## Challenge:
Every line below that holds the string "Write" should be copied out.

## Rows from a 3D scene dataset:
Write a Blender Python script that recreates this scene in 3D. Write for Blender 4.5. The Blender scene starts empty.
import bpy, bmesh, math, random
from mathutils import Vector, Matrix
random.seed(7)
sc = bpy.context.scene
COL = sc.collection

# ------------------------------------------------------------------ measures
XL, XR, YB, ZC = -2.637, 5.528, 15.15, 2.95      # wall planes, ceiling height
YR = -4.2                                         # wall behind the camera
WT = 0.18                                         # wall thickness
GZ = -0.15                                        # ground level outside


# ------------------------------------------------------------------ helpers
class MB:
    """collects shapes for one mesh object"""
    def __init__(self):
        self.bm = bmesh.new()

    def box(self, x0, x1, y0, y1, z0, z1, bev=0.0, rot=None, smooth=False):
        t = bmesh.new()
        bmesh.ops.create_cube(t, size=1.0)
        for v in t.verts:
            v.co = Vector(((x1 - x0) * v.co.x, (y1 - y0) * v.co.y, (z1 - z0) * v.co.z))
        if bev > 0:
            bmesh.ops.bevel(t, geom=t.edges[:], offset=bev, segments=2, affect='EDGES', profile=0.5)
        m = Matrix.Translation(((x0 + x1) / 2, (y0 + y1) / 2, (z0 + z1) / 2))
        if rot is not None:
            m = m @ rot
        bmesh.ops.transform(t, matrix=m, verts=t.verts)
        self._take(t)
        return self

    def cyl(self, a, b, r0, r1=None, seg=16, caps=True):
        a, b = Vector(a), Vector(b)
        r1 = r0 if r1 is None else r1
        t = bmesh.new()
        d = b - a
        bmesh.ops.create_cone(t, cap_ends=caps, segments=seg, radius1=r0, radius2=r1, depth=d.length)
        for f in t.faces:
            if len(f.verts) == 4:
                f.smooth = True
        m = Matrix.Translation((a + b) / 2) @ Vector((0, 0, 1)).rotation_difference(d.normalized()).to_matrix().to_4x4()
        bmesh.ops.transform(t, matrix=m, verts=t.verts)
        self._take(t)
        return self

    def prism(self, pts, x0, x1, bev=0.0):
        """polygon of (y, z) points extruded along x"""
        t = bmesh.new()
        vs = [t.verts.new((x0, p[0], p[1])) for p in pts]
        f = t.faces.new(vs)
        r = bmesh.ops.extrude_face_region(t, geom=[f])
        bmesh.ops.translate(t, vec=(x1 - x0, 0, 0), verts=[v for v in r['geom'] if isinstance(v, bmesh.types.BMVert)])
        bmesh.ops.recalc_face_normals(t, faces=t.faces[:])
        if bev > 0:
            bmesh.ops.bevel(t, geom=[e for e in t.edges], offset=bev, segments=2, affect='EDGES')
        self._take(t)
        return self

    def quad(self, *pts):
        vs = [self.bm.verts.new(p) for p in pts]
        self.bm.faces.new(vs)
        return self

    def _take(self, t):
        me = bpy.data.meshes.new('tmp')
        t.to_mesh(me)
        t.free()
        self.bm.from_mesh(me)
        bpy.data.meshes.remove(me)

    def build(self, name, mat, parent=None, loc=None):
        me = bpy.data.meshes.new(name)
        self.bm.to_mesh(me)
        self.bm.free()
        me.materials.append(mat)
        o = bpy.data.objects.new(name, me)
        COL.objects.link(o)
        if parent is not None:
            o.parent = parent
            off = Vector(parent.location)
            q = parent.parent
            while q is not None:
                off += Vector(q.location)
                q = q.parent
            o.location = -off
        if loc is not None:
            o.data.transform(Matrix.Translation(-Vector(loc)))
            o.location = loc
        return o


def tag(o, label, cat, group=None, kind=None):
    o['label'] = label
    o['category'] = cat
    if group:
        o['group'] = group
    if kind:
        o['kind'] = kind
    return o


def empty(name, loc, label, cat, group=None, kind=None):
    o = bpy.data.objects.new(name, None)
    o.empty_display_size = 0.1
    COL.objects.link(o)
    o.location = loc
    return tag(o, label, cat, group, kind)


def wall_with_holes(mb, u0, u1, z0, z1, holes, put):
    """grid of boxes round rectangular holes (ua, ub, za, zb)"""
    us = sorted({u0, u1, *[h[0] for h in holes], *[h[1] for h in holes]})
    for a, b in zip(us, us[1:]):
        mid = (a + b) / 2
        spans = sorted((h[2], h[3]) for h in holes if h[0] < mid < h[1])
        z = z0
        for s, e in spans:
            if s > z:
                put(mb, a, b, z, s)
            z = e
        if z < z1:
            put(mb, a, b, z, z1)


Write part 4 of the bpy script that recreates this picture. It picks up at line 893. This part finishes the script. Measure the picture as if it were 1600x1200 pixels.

## Answer for the task:
Write a Blender Python script that recreates this scene in 3D. Write for Blender 4.5. The Blender scene starts empty.
Write part 4 of the bpy script that recreates this picture. It picks up at line 893. This part finishes the script. Measure the picture as if it were 1600x1200 pixels.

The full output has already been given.